The Jefferson Papers show that Clark responded on August 4, in a letter Jefferson received on August 16. In it, Clark said: “Your favors…of July 24, I received last evening, and agreeable to your request have set, to your list, what I supposed to be the value of each different track per acre. At the time I left the Forest, I can’t be so certain of the value of those three tracks of Callaways & the two of Robertsons as I never traced those lines all around. The lands in that neighborhood have raised in their value very considerable since I left that place. I should have been exceeding glad to have seen you when up…Should not have been able to have rode that distance at that time…”

As for Poplar Forest, Jefferson turned over the plantation to his grandson Francis Eppes at the time of the latter’s marriage in 1822. On learning of the magnitude of his grandfather’s financial difficulties, Eppes offered to return the property, but Jefferson refused. In 1828, two years after his grandfather’s death, Eppes sold Poplar Forest and moved his family to Florida, where he was a planter, a justice of the peace, and served several terms as intendant (mayor) of Tallahassee. To highlight the affection between grandfather and grandson, an 1811 letter from Eppes to Jefferson, and it starts out, “Dear Grandpapa, I wish to see you very much.”

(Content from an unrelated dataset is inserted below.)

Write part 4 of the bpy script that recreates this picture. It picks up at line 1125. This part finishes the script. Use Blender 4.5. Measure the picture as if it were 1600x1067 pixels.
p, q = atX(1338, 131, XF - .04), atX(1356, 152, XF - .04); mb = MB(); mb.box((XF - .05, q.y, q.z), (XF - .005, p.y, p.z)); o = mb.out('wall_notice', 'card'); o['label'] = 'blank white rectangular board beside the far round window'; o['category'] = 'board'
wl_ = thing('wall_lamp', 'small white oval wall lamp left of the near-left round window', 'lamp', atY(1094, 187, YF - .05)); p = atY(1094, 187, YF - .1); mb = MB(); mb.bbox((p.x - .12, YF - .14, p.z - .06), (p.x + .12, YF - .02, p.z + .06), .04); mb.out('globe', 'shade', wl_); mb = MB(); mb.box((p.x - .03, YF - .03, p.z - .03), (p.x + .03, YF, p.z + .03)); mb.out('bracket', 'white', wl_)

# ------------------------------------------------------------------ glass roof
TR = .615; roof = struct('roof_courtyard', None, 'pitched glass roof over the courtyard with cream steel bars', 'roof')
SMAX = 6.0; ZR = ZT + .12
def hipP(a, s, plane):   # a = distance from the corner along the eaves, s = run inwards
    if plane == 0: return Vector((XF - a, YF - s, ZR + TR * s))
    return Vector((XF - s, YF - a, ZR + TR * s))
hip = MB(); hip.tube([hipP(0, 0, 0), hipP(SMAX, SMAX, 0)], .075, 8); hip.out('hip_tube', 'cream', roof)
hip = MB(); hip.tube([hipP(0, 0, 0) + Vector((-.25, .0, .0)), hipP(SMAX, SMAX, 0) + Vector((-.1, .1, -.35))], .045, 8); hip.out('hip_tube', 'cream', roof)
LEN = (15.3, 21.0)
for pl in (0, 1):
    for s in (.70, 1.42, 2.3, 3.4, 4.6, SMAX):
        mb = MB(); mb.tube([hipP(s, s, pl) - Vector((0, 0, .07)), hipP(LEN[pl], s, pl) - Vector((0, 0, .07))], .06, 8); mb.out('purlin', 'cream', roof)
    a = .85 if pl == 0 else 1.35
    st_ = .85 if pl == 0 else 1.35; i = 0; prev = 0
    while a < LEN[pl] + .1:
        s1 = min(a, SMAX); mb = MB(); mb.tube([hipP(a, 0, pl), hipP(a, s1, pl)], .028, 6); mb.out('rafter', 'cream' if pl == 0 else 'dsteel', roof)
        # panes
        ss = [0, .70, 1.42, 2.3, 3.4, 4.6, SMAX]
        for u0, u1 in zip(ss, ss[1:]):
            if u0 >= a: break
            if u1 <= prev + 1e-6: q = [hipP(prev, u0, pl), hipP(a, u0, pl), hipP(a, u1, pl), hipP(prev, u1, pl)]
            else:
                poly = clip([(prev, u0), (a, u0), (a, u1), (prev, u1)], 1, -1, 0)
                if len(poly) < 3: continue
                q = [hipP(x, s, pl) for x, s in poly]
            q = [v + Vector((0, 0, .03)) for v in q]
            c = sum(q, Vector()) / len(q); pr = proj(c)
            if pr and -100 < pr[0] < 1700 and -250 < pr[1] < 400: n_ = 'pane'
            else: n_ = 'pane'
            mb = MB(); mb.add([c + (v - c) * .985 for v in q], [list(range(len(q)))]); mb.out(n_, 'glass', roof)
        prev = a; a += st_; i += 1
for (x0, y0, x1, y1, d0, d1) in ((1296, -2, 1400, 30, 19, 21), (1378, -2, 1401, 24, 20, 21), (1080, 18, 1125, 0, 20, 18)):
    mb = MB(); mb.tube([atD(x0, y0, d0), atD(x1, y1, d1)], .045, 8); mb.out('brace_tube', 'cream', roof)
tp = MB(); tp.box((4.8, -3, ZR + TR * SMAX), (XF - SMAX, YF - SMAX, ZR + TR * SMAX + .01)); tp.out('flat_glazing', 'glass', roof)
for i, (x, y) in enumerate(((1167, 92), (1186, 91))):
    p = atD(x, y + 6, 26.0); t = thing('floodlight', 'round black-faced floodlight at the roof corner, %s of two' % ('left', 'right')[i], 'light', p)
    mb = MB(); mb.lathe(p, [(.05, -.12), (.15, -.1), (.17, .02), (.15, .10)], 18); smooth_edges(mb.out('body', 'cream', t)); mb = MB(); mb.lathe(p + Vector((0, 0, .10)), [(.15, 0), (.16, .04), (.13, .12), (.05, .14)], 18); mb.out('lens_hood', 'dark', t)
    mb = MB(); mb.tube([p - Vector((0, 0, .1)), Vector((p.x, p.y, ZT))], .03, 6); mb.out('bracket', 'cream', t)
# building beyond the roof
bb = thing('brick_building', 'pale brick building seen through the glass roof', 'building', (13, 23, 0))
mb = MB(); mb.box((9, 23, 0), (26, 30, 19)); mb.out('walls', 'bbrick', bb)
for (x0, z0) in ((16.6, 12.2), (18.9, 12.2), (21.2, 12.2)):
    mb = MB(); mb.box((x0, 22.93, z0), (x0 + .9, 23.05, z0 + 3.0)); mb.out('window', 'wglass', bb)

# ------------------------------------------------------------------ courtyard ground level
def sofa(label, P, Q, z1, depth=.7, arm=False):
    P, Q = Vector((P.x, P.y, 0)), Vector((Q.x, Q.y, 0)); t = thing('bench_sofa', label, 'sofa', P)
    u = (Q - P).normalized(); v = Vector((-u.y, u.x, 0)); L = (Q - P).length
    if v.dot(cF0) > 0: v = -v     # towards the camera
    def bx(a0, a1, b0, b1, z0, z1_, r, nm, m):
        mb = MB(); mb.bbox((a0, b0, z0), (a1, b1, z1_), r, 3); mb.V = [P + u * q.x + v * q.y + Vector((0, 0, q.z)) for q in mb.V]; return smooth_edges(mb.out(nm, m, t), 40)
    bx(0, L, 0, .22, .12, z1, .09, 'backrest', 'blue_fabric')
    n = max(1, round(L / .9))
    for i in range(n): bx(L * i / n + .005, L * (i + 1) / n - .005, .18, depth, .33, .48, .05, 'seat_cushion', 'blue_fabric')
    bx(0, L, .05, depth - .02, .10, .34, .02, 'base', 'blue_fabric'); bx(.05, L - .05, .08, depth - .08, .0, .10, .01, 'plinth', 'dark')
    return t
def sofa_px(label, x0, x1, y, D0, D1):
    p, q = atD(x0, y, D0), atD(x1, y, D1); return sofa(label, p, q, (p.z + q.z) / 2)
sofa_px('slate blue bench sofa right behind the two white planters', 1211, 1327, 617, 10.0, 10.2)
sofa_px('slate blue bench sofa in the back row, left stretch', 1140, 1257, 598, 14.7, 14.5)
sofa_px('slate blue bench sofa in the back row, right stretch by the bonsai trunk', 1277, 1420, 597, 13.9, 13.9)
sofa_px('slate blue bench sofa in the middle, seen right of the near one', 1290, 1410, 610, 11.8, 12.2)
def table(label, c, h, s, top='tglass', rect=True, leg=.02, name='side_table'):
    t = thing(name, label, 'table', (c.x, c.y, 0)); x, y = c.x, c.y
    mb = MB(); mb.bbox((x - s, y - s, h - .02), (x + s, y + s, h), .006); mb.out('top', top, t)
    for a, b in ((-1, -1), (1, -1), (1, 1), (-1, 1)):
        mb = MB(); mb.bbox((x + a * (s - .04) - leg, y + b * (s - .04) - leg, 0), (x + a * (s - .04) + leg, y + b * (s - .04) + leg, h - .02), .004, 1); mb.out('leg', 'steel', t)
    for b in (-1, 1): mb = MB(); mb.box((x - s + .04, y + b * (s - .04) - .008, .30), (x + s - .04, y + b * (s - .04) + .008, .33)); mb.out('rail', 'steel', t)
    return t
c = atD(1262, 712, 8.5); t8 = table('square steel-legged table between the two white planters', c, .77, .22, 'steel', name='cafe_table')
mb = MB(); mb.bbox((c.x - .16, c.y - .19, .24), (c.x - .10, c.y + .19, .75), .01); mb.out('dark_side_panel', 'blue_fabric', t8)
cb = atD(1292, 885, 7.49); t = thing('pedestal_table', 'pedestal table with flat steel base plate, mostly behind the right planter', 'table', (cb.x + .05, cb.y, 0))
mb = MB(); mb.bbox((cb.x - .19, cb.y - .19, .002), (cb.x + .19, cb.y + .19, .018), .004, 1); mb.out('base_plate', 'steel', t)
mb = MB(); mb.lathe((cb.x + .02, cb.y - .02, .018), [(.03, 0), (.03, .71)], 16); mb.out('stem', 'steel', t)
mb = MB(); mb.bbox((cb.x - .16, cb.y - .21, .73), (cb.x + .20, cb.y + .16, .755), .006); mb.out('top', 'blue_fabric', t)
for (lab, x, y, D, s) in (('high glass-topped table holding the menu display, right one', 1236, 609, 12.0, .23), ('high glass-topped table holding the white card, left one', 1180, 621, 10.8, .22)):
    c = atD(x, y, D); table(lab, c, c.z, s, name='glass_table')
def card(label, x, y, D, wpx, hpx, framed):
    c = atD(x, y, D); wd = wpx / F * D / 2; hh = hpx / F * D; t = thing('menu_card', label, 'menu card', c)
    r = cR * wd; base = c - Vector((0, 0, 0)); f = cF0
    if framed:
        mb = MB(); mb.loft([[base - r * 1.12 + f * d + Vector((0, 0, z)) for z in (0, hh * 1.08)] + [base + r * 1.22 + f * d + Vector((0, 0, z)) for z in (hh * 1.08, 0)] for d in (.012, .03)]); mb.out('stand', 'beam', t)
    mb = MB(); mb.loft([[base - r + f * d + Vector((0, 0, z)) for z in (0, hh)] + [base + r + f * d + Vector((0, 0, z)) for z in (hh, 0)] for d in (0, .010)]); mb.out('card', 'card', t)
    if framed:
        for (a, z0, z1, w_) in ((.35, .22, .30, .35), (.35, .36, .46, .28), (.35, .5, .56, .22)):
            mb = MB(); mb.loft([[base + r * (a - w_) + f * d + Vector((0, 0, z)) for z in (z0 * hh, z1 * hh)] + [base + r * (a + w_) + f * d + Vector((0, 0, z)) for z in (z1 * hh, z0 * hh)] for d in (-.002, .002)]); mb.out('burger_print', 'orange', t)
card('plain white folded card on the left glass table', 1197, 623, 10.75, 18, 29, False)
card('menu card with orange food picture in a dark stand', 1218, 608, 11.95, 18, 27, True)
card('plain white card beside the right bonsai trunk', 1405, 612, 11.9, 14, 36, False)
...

There are additional papers in this Bowling Clark archive. The earliest is a letter of recommendation dated 1784 testifying to his good character. The next, from 1800, evidences a sizable land purchase by Clark and guarantees its title. The other two are ledger entries for payments made to Clark. One of these is a receipt for tobacco that Clark sold to the merchant firm of John Perkins Co. The second is a record of payments from the miller William Mitchell for wheat delivered by Clark. Since Mitchell is known to have ground wheat for Jefferson just about this very time, it is tempting to ponder whether any of the wheat accounted for on this ledger came from Poplar Forest.